╔══
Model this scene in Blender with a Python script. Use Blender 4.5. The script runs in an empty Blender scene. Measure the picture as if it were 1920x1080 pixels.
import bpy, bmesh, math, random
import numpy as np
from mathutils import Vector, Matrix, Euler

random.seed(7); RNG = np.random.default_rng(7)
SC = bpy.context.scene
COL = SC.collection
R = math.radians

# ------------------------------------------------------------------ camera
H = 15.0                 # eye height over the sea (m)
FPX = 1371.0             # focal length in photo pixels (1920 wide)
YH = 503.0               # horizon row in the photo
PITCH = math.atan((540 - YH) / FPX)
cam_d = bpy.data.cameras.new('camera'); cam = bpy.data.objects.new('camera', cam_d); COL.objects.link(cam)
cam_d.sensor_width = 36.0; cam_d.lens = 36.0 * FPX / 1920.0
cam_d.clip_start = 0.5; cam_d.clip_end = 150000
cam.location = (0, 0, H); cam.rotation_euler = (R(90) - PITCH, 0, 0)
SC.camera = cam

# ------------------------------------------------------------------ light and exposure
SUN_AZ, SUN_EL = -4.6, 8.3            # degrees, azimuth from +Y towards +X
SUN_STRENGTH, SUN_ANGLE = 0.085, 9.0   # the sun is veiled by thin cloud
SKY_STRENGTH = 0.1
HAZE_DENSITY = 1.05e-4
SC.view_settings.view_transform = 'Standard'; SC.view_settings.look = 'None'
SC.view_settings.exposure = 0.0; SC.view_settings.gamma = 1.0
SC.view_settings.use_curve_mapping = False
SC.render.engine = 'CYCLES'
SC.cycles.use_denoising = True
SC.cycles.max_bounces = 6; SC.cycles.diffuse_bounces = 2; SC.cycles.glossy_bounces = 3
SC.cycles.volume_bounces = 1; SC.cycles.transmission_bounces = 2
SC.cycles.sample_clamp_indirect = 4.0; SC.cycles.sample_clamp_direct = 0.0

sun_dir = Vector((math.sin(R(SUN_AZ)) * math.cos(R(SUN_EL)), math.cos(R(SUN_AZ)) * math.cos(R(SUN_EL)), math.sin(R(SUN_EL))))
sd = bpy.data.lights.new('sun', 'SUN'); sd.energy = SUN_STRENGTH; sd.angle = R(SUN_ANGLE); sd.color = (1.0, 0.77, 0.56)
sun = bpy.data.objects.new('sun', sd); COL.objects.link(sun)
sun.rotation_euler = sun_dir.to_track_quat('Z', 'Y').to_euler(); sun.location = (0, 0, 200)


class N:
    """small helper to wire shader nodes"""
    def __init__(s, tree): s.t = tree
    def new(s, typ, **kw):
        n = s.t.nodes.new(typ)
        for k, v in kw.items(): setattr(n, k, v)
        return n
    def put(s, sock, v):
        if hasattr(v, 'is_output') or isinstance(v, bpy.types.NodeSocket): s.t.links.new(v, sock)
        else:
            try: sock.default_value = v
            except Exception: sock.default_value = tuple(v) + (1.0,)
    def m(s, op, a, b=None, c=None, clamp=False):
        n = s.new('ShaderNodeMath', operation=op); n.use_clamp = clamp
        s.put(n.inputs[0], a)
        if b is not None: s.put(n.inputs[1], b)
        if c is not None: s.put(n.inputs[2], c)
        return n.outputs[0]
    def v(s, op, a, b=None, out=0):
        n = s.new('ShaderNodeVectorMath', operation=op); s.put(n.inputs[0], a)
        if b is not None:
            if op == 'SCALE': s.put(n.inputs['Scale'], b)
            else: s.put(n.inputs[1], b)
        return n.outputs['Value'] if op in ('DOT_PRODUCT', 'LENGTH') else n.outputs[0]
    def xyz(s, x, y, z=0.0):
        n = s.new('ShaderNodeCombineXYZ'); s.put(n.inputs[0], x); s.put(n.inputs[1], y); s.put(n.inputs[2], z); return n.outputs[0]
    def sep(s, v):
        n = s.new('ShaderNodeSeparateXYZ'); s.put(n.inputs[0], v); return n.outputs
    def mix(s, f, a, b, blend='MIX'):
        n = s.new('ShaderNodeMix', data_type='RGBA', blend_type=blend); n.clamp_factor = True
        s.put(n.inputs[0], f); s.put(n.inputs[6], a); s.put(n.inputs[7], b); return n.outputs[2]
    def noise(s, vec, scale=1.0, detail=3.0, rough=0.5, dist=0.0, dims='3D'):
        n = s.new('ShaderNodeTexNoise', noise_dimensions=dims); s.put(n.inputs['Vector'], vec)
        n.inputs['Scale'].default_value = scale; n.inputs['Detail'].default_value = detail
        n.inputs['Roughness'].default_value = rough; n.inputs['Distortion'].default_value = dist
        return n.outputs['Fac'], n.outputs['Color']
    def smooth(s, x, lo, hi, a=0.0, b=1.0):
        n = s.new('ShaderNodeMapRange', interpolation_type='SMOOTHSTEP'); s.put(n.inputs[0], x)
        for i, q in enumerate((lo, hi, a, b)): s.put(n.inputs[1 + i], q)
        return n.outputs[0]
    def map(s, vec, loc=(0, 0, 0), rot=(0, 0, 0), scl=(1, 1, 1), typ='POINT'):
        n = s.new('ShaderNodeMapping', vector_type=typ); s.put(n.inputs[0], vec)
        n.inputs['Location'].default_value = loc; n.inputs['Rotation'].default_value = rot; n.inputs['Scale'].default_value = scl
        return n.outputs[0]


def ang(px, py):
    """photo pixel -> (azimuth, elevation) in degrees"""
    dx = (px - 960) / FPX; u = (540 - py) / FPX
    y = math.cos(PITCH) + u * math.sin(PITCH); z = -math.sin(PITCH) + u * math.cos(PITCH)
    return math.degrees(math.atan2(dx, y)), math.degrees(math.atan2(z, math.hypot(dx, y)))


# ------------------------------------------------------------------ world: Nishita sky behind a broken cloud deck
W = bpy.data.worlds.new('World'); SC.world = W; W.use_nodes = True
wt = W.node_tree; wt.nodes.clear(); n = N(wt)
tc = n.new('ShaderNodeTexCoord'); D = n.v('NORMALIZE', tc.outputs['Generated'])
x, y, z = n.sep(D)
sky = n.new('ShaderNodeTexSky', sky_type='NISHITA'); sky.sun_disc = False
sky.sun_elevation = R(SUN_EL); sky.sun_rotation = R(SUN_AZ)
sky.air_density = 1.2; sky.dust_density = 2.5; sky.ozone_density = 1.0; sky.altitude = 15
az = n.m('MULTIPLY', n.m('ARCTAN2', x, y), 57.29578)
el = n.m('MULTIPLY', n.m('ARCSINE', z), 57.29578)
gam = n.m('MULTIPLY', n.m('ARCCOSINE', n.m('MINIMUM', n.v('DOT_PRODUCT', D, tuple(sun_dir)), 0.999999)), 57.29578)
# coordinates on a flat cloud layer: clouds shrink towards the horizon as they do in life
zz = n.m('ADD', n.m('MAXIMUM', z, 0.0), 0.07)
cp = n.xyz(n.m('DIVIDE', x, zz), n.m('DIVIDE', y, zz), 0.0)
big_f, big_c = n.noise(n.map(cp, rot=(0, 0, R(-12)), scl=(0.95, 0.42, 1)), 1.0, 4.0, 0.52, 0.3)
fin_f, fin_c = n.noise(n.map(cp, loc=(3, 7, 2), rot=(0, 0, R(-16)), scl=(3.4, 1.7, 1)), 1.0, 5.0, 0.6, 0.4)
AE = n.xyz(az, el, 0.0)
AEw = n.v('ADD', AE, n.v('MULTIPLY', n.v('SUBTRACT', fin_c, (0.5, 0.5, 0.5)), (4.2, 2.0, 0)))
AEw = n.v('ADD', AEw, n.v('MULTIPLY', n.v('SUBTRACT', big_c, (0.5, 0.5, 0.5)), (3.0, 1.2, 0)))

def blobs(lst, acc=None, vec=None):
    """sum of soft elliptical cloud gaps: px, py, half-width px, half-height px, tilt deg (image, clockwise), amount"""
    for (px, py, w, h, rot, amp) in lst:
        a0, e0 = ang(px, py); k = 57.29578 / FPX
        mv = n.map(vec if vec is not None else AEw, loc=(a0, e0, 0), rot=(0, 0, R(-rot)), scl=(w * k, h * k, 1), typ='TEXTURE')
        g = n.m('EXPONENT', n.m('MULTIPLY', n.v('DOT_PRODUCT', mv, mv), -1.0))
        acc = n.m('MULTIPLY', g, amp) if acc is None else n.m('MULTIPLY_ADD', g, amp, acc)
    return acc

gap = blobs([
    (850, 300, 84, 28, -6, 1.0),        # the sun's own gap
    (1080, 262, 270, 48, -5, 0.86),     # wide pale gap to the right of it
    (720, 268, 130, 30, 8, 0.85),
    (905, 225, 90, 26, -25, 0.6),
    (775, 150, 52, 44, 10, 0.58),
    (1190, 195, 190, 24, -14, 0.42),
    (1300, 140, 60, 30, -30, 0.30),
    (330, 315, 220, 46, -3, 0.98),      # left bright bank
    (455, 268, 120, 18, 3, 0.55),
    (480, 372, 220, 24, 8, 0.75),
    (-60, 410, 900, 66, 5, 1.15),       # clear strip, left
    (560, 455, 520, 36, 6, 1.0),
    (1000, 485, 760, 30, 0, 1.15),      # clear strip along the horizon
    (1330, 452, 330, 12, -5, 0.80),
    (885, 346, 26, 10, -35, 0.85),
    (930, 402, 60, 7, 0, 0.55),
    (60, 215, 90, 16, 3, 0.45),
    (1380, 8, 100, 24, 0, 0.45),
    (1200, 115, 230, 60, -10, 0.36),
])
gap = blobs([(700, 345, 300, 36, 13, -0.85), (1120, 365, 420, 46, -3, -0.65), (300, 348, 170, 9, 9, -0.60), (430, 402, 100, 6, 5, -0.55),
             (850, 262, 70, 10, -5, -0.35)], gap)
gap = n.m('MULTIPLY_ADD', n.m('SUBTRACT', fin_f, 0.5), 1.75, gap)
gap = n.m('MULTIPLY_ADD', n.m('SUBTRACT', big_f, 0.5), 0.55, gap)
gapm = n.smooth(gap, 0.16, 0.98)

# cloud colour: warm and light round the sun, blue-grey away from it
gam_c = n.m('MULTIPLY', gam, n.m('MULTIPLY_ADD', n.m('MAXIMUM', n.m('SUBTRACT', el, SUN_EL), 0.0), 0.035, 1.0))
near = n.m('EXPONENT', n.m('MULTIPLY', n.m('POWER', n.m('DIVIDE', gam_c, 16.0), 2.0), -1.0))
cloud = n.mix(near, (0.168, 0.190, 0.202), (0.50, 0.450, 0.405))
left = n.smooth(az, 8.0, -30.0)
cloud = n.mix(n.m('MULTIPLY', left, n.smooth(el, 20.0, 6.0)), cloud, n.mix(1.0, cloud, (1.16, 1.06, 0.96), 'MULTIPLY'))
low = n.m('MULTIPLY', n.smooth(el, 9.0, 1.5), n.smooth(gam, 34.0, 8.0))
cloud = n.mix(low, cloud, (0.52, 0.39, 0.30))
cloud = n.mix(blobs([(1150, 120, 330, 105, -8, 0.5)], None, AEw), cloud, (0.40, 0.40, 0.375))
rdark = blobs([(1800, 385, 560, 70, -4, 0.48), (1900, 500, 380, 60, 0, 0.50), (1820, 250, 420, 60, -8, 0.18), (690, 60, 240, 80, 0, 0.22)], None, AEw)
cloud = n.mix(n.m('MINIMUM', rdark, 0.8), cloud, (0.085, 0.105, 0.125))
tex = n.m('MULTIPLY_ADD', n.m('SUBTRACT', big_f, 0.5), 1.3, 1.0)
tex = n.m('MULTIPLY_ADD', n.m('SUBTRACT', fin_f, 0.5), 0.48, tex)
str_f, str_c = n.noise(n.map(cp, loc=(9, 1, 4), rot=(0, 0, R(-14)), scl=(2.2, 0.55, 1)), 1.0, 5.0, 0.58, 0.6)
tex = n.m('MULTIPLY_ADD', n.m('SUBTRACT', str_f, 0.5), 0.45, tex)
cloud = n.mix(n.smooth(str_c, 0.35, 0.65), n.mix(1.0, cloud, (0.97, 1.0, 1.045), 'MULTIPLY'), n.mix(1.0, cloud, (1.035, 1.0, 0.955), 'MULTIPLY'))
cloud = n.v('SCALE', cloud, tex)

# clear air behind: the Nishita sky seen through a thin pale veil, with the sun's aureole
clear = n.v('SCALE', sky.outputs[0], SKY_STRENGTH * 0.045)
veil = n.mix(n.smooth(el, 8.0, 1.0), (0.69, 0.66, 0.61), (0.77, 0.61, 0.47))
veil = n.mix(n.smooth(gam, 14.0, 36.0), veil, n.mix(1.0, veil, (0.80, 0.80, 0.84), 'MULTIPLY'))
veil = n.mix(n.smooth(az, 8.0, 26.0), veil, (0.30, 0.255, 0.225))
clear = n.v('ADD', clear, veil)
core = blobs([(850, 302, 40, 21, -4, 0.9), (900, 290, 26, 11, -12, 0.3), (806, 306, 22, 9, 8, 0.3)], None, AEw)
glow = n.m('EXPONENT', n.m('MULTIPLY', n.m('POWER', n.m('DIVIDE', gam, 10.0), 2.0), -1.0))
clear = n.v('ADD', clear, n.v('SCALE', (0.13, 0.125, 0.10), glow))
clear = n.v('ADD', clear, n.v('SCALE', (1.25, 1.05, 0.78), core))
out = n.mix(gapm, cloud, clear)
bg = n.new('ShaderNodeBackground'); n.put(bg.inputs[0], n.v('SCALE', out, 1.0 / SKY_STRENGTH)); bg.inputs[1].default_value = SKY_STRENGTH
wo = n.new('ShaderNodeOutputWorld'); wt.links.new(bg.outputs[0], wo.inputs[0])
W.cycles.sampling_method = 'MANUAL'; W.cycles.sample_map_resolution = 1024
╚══
» **TASK DETAILS**
Set down each line of the material verbatim, from the first line through the line that contains "SC.camera = cam".

» **THE ANSWER**
Model this scene in Blender with a Python script. Use Blender 4.5. The script runs in an empty Blender scene. Measure the picture as if it were 1920x1080 pixels.
import bpy, bmesh, math, random
import numpy as np
from mathutils import Vector, Matrix, Euler

random.seed(7); RNG = np.random.default_rng(7)
SC = bpy.context.scene
COL = SC.collection
R = math.radians

# ------------------------------------------------------------------ camera
H = 15.0                 # eye height over the sea (m)
FPX = 1371.0             # focal length in photo pixels (1920 wide)
YH = 503.0               # horizon row in the photo
PITCH = math.atan((540 - YH) / FPX)
cam_d = bpy.data.cameras.new('camera'); cam = bpy.data.objects.new('camera', cam_d); COL.objects.link(cam)
cam_d.sensor_width = 36.0; cam_d.lens = 36.0 * FPX / 1920.0
cam_d.clip_start = 0.5; cam_d.clip_end = 150000
cam.location = (0, 0, H); cam.rotation_euler = (R(90) - PITCH, 0, 0)
SC.camera = cam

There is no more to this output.